04 February 2010

nails on a chalk board

What is it that annoys you? Not the big stuff, the minor irritants? For each of us there is something.

I rely on spell checking software. My arthritic, carpal tunnel damaged fingers combined with a history of spelling creativity (not valued by my teachers) has led me to develop some fairly bad spelling habits. I am much better than I was -- the spell checkers teach. But software is never perfect.

One of my (few) readers might answer the question above with, "spelling "won't" incorrectly. This one gets past my spell checker because it turns out that "wont" is a legitimate word. Not the conjunction I want when I use it, but none-the-less a real English word. My reader reacts sharply (via email) when I use "wont" but mean "won't." I on the other hand was surprised to find the word had a real history and meaning aside from the conjunction's.

The grammar error that makes me want to scream is using, "myself" where the correct word is "me." That is, saying, "please let Mary or myself see your report soon" instead of, "Please let Mary or me see your report soon." The first is like a screeching chalk board in my ears but is ever more common.

I also wince when I hear someone using an "ed" to kill an irregular verb. Today one hears that a defendant "pleaded" guilty when correct usage was and to my ear remains, "pled" guilty. In fact, my Google spell checker sees "pled" as the error!

George Bernard Shaw is reputed to have observed that America and England are two countries separated by a common language. He was perhaps optimistic. The same might be said of California and Virginia.

Language, in common with culture, evolves. We are not our ancestors and our English or Spanish reflects that.
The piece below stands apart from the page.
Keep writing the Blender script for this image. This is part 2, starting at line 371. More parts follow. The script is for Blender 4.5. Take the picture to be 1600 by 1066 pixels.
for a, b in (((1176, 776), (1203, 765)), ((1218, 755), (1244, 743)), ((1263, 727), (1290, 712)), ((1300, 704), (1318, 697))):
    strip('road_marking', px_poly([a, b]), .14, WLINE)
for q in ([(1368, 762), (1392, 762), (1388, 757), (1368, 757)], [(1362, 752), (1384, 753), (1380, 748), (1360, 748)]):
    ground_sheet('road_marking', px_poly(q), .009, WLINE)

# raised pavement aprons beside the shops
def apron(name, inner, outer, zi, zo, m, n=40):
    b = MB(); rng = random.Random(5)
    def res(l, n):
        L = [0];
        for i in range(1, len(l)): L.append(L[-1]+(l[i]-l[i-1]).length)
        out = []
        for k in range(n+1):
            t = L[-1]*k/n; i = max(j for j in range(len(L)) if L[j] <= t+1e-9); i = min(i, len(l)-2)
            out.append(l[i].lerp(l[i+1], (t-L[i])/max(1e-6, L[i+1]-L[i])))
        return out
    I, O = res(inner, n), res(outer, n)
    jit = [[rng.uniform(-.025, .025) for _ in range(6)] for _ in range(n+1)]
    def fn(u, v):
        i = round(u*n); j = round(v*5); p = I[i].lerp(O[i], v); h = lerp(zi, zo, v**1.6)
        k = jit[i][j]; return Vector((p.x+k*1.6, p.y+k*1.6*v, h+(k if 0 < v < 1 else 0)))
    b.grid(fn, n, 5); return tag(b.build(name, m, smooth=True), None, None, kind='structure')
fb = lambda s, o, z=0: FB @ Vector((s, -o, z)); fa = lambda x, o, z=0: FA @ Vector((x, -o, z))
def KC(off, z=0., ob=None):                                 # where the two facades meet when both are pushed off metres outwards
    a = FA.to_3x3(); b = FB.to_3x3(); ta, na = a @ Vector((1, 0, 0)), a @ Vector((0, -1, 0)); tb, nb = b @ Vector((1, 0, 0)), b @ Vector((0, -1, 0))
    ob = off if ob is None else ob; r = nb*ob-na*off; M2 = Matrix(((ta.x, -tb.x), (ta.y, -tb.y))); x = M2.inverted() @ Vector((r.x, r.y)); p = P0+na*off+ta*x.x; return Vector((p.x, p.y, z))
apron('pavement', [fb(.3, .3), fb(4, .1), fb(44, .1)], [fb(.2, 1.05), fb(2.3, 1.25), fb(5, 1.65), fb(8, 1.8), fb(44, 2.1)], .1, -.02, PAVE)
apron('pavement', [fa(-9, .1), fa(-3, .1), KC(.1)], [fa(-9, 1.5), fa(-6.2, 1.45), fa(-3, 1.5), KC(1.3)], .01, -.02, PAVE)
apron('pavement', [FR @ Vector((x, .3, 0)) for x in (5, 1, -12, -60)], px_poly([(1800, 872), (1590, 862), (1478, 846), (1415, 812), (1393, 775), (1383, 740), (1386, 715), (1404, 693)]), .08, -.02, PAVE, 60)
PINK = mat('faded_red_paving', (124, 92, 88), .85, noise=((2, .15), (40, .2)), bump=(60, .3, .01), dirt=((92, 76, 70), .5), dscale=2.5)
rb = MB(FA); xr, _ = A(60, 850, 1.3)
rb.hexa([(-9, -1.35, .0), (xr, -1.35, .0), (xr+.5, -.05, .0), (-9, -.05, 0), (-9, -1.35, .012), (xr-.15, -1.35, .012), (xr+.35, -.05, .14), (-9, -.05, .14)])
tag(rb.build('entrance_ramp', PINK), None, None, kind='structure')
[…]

Only France which actually has a government ministry that seeks to preserve French as it was decades ago, thinks this is a solvable problem The effort is doomed to failure.

This matters. We advance as a culture by communicating. Parables, the stuff of moral growth rely on language. It is no accident that the highest degree awarded by law schools is the "language of law master."

Facebook, blogs, Twitter and email have and are changing how we communicate. The enforced brevity of Twitter and Facebook is impacting how we write. Blogs are, I read this morning, seen by teens as too verbose. In that paradigm, books have no chance.

I suppose that there are several ways to end these observations. I think however that the key is this -- in any serious conversation you must be sure the simple fact that you both think you are using the same language does not obscure differences. Otherwise, only chaos results.